● Given exercise: Write the data out again, exactly as given.

═══ Data ═══

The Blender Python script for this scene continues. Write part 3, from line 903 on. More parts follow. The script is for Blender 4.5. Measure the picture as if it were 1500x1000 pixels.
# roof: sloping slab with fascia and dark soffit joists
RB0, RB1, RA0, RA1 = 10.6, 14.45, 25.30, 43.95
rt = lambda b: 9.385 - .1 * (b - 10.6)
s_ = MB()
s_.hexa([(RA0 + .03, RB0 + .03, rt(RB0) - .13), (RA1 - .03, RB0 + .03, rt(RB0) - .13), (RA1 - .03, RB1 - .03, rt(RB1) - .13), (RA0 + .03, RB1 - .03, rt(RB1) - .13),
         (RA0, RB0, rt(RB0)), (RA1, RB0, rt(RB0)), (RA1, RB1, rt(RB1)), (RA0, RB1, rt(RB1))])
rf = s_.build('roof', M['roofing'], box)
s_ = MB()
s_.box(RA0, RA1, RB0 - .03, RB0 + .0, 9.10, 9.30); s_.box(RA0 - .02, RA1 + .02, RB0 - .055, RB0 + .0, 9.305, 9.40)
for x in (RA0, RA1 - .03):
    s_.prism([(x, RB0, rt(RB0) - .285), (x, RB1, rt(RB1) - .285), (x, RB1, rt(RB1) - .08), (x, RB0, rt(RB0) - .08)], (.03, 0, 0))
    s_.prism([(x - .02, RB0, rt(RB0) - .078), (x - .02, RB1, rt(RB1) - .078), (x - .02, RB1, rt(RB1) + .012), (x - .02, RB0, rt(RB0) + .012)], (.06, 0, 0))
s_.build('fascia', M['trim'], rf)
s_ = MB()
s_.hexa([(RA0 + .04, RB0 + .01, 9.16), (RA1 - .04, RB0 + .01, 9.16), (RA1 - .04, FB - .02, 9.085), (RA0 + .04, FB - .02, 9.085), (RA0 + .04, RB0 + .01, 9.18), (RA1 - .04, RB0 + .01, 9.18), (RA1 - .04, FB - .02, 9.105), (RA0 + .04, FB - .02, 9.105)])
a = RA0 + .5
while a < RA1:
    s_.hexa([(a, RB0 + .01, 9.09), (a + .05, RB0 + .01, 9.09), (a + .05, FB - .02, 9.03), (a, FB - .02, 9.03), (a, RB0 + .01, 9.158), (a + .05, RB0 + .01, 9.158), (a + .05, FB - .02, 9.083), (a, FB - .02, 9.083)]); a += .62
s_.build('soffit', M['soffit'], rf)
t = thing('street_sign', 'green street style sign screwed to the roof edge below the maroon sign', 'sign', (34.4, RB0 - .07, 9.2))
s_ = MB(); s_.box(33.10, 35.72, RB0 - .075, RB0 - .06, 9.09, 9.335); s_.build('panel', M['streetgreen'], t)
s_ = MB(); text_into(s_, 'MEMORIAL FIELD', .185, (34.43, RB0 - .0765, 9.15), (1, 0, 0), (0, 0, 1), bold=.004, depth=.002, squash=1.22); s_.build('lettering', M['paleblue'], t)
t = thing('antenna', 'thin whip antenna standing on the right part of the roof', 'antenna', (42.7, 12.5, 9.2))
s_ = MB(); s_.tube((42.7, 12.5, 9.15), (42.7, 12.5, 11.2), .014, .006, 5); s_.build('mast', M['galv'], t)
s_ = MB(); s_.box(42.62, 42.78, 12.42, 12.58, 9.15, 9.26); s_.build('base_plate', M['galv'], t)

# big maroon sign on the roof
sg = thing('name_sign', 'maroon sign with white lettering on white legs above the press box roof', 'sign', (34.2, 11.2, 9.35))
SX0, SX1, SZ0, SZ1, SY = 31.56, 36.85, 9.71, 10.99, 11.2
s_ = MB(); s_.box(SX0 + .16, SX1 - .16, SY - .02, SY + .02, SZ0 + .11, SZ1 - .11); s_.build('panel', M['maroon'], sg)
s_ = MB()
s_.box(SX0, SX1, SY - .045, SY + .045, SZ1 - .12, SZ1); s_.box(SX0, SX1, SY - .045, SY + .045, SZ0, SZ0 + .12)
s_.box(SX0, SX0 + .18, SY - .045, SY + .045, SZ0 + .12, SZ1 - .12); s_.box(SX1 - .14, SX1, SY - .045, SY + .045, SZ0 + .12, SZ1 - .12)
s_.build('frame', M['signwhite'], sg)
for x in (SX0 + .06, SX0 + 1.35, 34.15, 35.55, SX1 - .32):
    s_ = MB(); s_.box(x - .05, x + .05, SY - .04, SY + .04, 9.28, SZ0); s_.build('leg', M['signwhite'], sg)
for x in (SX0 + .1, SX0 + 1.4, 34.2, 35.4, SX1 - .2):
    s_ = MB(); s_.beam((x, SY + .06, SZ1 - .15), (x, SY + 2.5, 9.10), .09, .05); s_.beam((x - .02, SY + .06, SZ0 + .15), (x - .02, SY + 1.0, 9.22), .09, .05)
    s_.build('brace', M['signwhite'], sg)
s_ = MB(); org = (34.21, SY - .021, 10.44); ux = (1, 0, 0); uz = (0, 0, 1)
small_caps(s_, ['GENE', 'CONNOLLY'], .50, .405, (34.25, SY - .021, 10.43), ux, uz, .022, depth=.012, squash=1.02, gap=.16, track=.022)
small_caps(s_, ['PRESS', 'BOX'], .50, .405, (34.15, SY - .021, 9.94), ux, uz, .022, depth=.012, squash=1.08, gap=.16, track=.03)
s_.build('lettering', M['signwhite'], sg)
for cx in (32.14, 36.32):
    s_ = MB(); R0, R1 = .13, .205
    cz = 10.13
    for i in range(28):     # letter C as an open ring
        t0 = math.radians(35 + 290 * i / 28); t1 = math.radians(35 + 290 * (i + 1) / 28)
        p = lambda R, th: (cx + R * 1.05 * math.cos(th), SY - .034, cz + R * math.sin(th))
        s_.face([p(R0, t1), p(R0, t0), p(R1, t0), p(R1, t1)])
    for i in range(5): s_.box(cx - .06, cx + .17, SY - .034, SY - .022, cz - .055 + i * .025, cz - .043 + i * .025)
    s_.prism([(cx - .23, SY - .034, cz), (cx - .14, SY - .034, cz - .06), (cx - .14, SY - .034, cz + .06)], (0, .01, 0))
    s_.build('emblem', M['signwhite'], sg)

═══

● The result:
The Blender Python script for this scene continues. Write part 3, from line 903 on. More parts follow. The script is for Blender 4.5. Measure the picture as if it were 1500x1000 pixels.
# roof: sloping slab with fascia and dark soffit joists
RB0, RB1, RA0, RA1 = 10.6, 14.45, 25.30, 43.95
rt = lambda b: 9.385 - .1 * (b - 10.6)
s_ = MB()
s_.hexa([(RA0 + .03, RB0 + .03, rt(RB0) - .13), (RA1 - .03, RB0 + .03, rt(RB0) - .13), (RA1 - .03, RB1 - .03, rt(RB1) - .13), (RA0 + .03, RB1 - .03, rt(RB1) - .13),
         (RA0, RB0, rt(RB0)), (RA1, RB0, rt(RB0)), (RA1, RB1, rt(RB1)), (RA0, RB1, rt(RB1))])
rf = s_.build('roof', M['roofing'], box)
s_ = MB()
s_.box(RA0, RA1, RB0 - .03, RB0 + .0, 9.10, 9.30); s_.box(RA0 - .02, RA1 + .02, RB0 - .055, RB0 + .0, 9.305, 9.40)
for x in (RA0, RA1 - .03):
    s_.prism([(x, RB0, rt(RB0) - .285), (x, RB1, rt(RB1) - .285), (x, RB1, rt(RB1) - .08), (x, RB0, rt(RB0) - .08)], (.03, 0, 0))
    s_.prism([(x - .02, RB0, rt(RB0) - .078), (x - .02, RB1, rt(RB1) - .078), (x - .02, RB1, rt(RB1) + .012), (x - .02, RB0, rt(RB0) + .012)], (.06, 0, 0))
s_.build('fascia', M['trim'], rf)
s_ = MB()
s_.hexa([(RA0 + .04, RB0 + .01, 9.16), (RA1 - .04, RB0 + .01, 9.16), (RA1 - .04, FB - .02, 9.085), (RA0 + .04, FB - .02, 9.085), (RA0 + .04, RB0 + .01, 9.18), (RA1 - .04, RB0 + .01, 9.18), (RA1 - .04, FB - .02, 9.105), (RA0 + .04, FB - .02, 9.105)])
a = RA0 + .5
while a < RA1:
    s_.hexa([(a, RB0 + .01, 9.09), (a + .05, RB0 + .01, 9.09), (a + .05, FB - .02, 9.03), (a, FB - .02, 9.03), (a, RB0 + .01, 9.158), (a + .05, RB0 + .01, 9.158), (a + .05, FB - .02, 9.083), (a, FB - .02, 9.083)]); a += .62
s_.build('soffit', M['soffit'], rf)
t = thing('street_sign', 'green street style sign screwed to the roof edge below the maroon sign', 'sign', (34.4, RB0 - .07, 9.2))
s_ = MB(); s_.box(33.10, 35.72, RB0 - .075, RB0 - .06, 9.09, 9.335); s_.build('panel', M['streetgreen'], t)
s_ = MB(); text_into(s_, 'MEMORIAL FIELD', .185, (34.43, RB0 - .0765, 9.15), (1, 0, 0), (0, 0, 1), bold=.004, depth=.002, squash=1.22); s_.build('lettering', M['paleblue'], t)
t = thing('antenna', 'thin whip antenna standing on the right part of the roof', 'antenna', (42.7, 12.5, 9.2))
s_ = MB(); s_.tube((42.7, 12.5, 9.15), (42.7, 12.5, 11.2), .014, .006, 5); s_.build('mast', M['galv'], t)
s_ = MB(); s_.box(42.62, 42.78, 12.42, 12.58, 9.15, 9.26); s_.build('base_plate', M['galv'], t)

# big maroon sign on the roof
sg = thing('name_sign', 'maroon sign with white lettering on white legs above the press box roof', 'sign', (34.2, 11.2, 9.35))
SX0, SX1, SZ0, SZ1, SY = 31.56, 36.85, 9.71, 10.99, 11.2
s_ = MB(); s_.box(SX0 + .16, SX1 - .16, SY - .02, SY + .02, SZ0 + .11, SZ1 - .11); s_.build('panel', M['maroon'], sg)
s_ = MB()
s_.box(SX0, SX1, SY - .045, SY + .045, SZ1 - .12, SZ1); s_.box(SX0, SX1, SY - .045, SY + .045, SZ0, SZ0 + .12)
s_.box(SX0, SX0 + .18, SY - .045, SY + .045, SZ0 + .12, SZ1 - .12); s_.box(SX1 - .14, SX1, SY - .045, SY + .045, SZ0 + .12, SZ1 - .12)
s_.build('frame', M['signwhite'], sg)
for x in (SX0 + .06, SX0 + 1.35, 34.15, 35.55, SX1 - .32):
    s_ = MB(); s_.box(x - .05, x + .05, SY - .04, SY + .04, 9.28, SZ0); s_.build('leg', M['signwhite'], sg)
for x in (SX0 + .1, SX0 + 1.4, 34.2, 35.4, SX1 - .2):
    s_ = MB(); s_.beam((x, SY + .06, SZ1 - .15), (x, SY + 2.5, 9.10), .09, .05); s_.beam((x - .02, SY + .06, SZ0 + .15), (x - .02, SY + 1.0, 9.22), .09, .05)
    s_.build('brace', M['signwhite'], sg)
s_ = MB(); org = (34.21, SY - .021, 10.44); ux = (1, 0, 0); uz = (0, 0, 1)
small_caps(s_, ['GENE', 'CONNOLLY'], .50, .405, (34.25, SY - .021, 10.43), ux, uz, .022, depth=.012, squash=1.02, gap=.16, track=.022)
small_caps(s_, ['PRESS', 'BOX'], .50, .405, (34.15, SY - .021, 9.94), ux, uz, .022, depth=.012, squash=1.08, gap=.16, track=.03)
s_.build('lettering', M['signwhite'], sg)
for cx in (32.14, 36.32):
    s_ = MB(); R0, R1 = .13, .205
    cz = 10.13
    for i in range(28):     # letter C as an open ring
        t0 = math.radians(35 + 290 * i / 28); t1 = math.radians(35 + 290 * (i + 1) / 28)
        p = lambda R, th: (cx + R * 1.05 * math.cos(th), SY - .034, cz + R * math.sin(th))
        s_.face([p(R0, t1), p(R0, t0), p(R1, t0), p(R1, t1)])
    for i in range(5): s_.box(cx - .06, cx + .17, SY - .034, SY - .022, cz - .055 + i * .025, cz - .043 + i * .025)
    s_.prism([(cx - .23, SY - .034, cz), (cx - .14, SY - .034, cz - .06), (cx - .14, SY - .034, cz + .06)], (0, .01, 0))
    s_.build('emblem', M['signwhite'], sg)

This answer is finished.